Beaucoup de bouleversements pour cette distribution de Tannhäuser. D’abord pressentie pour incarner le double rôle de Venus et d’Elisabeth, Deborah Voigt doit se contenter du second à la demande du chef Christian Thielemann ; le Metropolitan fait appel à Michelle de Young pour ce premier rôle, mais Thielemann se désiste finalement. Quant à nous, nous aurons entendu la Vénus… d’Elizabeth (comme sa rivale !) Bishop (mot qui signifie “évêque” en anglais : on ne pouvait faire un plus riche paradoxe).
Malgré ces déboires, le spectacle ne souffre pas trop et reste dans le niveau de professionnalisme minimal de l’institution new-yorkaise.
Avec beaucoup de mérites, il faut le reconnaître : la production d’Otto Schenk, créée en 1997, est remontée avec beaucoup de soins, mais elle parait bien plus datée. Comme dans son Ring, Shenck privilégie les couleurs verdâtres, caca d’oie, marron et gris sale, les éclairages crépusculaires (“mais où est donc le chanteur dont j’entends la voix ?!”) : ce qui finit par emporter l’adhésion dans la tétralogie (essentiellement par le biais d’une unité qu’on chercherait en vain dans des productions modernes nettement plus inventives), a ici du mal à séduire, une esthétique “années 50” peu conforme aux goûts du spectateur moyen du XXIème siècle.

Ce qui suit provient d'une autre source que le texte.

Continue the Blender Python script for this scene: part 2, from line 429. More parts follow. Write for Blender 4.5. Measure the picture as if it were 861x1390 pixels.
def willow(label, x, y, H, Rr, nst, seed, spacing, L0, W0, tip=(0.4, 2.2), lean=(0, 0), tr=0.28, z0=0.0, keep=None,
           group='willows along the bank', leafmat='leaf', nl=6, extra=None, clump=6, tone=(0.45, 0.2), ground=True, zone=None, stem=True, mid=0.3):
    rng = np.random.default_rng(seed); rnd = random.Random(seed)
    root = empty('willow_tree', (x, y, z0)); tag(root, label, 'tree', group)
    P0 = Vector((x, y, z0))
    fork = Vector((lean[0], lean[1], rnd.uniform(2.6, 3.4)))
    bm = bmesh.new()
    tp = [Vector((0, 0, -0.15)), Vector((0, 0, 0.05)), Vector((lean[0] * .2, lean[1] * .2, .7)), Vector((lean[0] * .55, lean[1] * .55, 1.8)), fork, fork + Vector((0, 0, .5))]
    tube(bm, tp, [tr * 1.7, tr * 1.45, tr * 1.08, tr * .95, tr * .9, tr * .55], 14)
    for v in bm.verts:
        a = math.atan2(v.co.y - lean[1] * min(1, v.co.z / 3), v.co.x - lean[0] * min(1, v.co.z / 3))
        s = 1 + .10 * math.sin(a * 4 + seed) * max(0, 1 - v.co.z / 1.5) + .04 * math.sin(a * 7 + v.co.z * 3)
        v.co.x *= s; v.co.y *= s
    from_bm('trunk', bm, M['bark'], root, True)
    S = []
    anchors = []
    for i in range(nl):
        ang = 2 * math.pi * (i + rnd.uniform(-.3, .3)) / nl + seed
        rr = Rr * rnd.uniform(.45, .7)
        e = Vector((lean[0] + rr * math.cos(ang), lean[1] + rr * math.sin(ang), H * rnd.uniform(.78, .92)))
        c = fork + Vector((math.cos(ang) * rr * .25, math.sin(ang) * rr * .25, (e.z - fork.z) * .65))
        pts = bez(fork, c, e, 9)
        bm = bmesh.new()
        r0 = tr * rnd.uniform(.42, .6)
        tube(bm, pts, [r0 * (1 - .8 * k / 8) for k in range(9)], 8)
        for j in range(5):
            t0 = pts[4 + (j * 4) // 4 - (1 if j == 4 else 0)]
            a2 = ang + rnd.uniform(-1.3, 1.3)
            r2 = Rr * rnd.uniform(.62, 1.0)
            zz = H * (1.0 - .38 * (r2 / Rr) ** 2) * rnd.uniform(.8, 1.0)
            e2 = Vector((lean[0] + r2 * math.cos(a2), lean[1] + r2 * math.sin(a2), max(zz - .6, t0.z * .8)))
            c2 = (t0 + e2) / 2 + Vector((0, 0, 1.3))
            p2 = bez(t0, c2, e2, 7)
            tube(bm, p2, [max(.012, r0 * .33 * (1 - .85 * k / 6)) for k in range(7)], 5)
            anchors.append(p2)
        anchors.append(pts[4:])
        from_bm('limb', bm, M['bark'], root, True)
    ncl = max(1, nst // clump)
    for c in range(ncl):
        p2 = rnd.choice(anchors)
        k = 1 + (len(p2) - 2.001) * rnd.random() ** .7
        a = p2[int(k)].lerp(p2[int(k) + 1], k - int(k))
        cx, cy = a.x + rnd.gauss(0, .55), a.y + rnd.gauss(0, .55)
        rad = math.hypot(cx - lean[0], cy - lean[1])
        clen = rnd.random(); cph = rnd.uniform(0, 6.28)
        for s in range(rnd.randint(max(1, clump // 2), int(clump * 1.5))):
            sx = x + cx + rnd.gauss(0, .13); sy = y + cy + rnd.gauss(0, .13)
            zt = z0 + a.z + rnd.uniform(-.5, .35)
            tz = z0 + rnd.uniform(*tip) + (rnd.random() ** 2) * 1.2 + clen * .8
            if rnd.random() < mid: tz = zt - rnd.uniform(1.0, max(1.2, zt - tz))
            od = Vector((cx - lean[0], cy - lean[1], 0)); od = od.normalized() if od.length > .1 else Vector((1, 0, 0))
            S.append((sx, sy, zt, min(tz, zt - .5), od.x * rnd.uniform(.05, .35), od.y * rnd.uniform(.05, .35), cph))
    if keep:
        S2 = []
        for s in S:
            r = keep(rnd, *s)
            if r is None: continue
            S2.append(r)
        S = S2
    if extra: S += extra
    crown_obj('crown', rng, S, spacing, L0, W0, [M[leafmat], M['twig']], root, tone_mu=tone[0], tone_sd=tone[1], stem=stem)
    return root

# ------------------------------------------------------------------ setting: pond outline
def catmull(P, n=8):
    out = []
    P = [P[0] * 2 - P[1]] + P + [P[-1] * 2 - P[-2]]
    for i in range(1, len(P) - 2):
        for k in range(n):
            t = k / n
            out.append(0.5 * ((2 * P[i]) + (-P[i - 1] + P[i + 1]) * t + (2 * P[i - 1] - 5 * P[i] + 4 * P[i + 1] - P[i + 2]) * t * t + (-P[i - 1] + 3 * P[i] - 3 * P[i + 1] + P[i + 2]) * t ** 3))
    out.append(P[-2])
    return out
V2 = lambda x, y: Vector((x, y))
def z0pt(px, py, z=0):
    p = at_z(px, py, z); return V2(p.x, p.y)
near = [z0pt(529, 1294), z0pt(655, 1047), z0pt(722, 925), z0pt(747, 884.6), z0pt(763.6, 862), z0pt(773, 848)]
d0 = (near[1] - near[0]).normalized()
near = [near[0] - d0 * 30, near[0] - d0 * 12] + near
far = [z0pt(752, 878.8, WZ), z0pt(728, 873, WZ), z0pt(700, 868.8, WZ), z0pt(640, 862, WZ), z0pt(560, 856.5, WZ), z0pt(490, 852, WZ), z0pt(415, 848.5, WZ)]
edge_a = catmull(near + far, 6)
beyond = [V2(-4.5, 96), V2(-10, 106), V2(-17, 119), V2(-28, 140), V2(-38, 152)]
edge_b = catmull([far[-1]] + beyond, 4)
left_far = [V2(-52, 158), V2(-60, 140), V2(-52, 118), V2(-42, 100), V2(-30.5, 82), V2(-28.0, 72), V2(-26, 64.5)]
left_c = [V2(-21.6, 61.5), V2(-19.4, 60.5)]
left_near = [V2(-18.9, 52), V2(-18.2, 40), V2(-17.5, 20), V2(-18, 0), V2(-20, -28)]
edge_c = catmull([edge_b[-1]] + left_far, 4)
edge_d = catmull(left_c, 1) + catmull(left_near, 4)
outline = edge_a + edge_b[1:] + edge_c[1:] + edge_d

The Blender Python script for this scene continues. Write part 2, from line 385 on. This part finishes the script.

Un chemin qui serpente dans la forêt à droite, une Vierge votive à gauche : voilà pour le premier acte ; des bancs de bois disposés circulairement pour le deuxième ; retour à La Petite Maison dans la Prairie pour l’acte final. Autant dire qu’on vient surtout pour les voix !
Ce serait faire injure à Peter Seiffert que de dire qu’il renouvelle son exploit du Châtelet la saison passée : on retrouve un volume d’airain, un chant parfait, un timbre héroïque (combien de ténors wagnériens avons-nous entendus à la voix nasillarde, au vibrato envahissant, à la justesse approximative…)… avec cette fois un engagement de toute son âme qui font de ce Tannhauser un héros bouleversant, une incarnation qui touche au mythe. Arrêtons-nous là : ce chanteur est le plus grand ténor wagnérien actuel ; et sans doute l’un des plus grands de l’après-guerre.
A Paris, Petra Maria Schnitzer donnait la réplique à son époux dans la vie réelle : il n’en fallait pas beaucoup plus pour que des voix vertueuses s’élèvent contre un tel népotisme ; Deborah Voigt lui donne la réplique en Elisabeth (en alternance avec “madame” d’ailleurs). Est-ce l’effet du yoyo calorique que s’impose la chanteuse américaine, constamment entre deux régimes ? Toujours est-il que le spectateur parisien a eu, objectivement, beaucoup de chance : volume en baisse, vibrato irrégulier… la chanteuse souffre techniquement ; l’interprétation, assez banale, s’en ressent. Espérons que cette immense artiste retrouve rapidement ses moyens.
Le contraste est dur avec la Vénus d’Elizabeth Bishop (la remplaçante de la remplaçante pour cette soirée) : timbre de velours, voix immense, la pulpeuse mezzo soprano se joue de la tessiture, campant avec un discret érotisme une séductrice dans la grande tradition des femmes fatales wagnériennes.
Thomas Hampson est un Wolfram de luxe, ciselant son air de l’acte III en grand interprète de lied : une incarnation tout bonnement admirable.
La distribution est complétée par de splendides artistes ìmaisonî : en particulier l’Heinrich de Roy Cornelius Smith (excellent “Messager” la veille dans Aida), l’Hermann de Kwangchul Youn (Ramfis le 18 décembre) et enfin le Walter de John Horton Murray. Quelle chance a ce théâtre de pouvoir compter sur d’aussi grandes pointures pour des rôles mineurs !
Enfin, mentionnons le berger du sopraniste James Danner : une merveille digne des petits chanteurs viennois.
A la tête de l’orchestre du Metropolitan, Mark Aldler nous gratifie d’une direction d’une grande élégance, ce n’est sans doute pas le Tannhäuser le plus excitant et impressionnant qui soit, mais il en livre une vision pleine de poésie, sans esbroufe ni facilité.
Vous l’aurez compris : ce soir là, les oreilles étaient plus à la fête que les yeux.